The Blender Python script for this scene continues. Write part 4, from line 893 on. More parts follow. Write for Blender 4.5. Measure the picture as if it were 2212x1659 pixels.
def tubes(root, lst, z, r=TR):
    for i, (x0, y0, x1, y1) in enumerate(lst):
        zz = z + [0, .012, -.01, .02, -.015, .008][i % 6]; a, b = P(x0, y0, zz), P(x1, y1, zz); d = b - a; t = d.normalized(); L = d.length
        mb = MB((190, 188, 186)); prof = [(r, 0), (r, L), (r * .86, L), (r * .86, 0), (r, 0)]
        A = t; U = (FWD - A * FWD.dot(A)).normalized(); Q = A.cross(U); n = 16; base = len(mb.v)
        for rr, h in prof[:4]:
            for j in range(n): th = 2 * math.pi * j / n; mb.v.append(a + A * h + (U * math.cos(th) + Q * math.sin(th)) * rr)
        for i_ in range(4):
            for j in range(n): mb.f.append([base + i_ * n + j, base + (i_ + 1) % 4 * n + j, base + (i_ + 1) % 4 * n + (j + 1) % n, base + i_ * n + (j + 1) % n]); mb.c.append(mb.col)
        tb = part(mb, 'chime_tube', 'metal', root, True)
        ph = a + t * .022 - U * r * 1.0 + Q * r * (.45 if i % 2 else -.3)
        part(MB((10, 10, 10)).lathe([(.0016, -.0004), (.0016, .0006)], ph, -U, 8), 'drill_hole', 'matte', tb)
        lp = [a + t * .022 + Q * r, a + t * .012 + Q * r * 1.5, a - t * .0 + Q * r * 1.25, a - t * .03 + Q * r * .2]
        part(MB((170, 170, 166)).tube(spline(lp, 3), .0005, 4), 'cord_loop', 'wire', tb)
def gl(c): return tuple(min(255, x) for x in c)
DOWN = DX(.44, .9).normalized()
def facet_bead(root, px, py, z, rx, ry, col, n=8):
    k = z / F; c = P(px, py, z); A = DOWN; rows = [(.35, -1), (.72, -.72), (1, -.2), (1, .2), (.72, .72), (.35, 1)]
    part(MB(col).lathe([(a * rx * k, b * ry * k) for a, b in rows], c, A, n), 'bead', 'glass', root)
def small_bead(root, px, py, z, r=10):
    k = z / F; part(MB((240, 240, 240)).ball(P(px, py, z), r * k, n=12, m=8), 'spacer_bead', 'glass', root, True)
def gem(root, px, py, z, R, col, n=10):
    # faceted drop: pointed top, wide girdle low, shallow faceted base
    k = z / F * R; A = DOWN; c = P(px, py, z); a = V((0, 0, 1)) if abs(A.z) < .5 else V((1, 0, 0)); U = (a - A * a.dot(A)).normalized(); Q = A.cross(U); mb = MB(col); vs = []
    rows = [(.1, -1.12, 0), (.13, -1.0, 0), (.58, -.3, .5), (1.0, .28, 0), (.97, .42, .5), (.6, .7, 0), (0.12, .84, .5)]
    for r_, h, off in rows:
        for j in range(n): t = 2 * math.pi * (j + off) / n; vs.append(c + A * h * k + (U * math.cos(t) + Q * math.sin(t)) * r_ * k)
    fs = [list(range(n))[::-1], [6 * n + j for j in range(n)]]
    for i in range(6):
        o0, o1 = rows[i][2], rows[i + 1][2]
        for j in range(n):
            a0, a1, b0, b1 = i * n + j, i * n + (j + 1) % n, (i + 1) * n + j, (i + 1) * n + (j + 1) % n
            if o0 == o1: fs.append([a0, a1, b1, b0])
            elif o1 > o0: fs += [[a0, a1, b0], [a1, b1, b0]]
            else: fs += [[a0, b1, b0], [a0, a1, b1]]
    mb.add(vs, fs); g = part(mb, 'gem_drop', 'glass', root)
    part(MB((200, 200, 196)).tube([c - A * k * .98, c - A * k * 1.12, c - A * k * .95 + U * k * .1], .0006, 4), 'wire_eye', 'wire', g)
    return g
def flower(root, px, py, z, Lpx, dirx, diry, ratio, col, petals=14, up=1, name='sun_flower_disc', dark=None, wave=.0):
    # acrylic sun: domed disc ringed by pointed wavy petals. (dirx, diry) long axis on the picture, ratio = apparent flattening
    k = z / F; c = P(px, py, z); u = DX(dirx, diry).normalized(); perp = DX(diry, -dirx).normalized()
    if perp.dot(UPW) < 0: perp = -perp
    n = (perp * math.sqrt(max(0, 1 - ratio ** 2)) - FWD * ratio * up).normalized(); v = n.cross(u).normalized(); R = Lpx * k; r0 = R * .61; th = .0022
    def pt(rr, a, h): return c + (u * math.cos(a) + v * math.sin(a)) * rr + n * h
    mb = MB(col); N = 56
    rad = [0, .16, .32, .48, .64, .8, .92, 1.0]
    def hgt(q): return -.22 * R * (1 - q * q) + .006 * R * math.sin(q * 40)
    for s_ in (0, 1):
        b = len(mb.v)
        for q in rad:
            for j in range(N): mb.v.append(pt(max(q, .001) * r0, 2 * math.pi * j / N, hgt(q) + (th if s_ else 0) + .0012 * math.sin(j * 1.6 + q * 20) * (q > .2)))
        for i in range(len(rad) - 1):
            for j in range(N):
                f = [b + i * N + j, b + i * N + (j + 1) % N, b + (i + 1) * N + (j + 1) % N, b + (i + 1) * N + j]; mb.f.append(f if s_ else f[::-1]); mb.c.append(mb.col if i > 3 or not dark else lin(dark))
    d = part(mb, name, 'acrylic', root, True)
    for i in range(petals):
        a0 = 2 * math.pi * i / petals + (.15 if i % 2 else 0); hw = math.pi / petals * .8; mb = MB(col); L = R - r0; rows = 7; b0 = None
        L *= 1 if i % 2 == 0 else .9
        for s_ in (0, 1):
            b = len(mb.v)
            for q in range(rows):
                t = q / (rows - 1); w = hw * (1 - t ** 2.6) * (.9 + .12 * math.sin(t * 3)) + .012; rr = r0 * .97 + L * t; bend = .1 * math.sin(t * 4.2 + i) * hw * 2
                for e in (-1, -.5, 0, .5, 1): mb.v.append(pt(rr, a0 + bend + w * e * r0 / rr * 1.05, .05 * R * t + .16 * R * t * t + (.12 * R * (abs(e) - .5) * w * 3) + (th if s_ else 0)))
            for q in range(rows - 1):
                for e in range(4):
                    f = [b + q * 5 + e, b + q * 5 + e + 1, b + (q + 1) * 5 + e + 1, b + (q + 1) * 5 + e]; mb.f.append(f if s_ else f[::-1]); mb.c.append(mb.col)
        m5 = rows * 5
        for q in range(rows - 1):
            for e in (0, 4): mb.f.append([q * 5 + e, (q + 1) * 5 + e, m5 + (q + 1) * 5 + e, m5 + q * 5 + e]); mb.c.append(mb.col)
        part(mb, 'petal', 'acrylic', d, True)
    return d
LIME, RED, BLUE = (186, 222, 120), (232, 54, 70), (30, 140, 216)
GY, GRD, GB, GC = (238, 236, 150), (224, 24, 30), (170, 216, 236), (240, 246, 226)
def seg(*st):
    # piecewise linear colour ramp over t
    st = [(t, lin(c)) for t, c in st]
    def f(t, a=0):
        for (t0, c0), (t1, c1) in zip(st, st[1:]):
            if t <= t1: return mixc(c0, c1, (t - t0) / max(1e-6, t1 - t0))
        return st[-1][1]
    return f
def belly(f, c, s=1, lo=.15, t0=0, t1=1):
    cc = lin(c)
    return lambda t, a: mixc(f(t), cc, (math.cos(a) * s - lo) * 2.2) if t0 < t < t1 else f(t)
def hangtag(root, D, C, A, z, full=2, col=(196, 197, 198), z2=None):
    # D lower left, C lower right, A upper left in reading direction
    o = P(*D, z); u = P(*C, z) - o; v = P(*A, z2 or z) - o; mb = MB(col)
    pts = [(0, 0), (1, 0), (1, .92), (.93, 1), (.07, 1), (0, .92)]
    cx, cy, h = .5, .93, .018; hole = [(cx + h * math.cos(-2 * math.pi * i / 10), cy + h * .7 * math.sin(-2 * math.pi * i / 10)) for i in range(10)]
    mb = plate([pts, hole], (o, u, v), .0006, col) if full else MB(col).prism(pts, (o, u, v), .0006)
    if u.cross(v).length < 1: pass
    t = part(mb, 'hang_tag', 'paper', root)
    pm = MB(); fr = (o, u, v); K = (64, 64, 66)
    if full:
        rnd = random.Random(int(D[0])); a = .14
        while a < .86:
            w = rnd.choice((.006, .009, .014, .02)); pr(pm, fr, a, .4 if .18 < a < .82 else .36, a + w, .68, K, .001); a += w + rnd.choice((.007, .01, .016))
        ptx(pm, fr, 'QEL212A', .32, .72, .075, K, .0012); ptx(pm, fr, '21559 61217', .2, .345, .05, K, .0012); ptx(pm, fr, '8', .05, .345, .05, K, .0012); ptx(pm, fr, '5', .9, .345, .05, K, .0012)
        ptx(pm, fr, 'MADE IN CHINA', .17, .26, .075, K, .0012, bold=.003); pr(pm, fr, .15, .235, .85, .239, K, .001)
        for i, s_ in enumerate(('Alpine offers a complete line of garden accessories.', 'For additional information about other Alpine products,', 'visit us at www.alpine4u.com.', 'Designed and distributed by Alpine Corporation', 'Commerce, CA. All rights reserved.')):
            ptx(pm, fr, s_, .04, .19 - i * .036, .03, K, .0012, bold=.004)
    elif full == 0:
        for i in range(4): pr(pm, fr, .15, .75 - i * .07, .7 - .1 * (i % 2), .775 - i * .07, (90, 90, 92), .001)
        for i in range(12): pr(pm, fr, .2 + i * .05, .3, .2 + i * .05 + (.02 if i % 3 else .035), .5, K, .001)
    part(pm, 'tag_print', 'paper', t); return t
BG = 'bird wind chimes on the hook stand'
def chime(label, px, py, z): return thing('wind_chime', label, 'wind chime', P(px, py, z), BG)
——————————
◆ The request
Copy out every line of the listing that contains the string "return".

◆ Answer below
def gl(c): return tuple(min(255, x) for x in c)
    return g
    def pt(rr, a, h): return c + (u * math.cos(a) + v * math.sin(a)) * rr + n * h
    def hgt(q): return -.22 * R * (1 - q * q) + .006 * R * math.sin(q * 40)
    return d
            if t <= t1: return mixc(c0, c1, (t - t0) / max(1e-6, t1 - t0))
        return st[-1][1]
    return f
    return lambda t, a: mixc(f(t), cc, (math.cos(a) * s - lo) * 2.2) if t0 < t < t1 else f(t)
    part(pm, 'tag_print', 'paper', t); return t
def chime(label, px, py, z): return thing('wind_chime', label, 'wind chime', P(px, py, z), BG)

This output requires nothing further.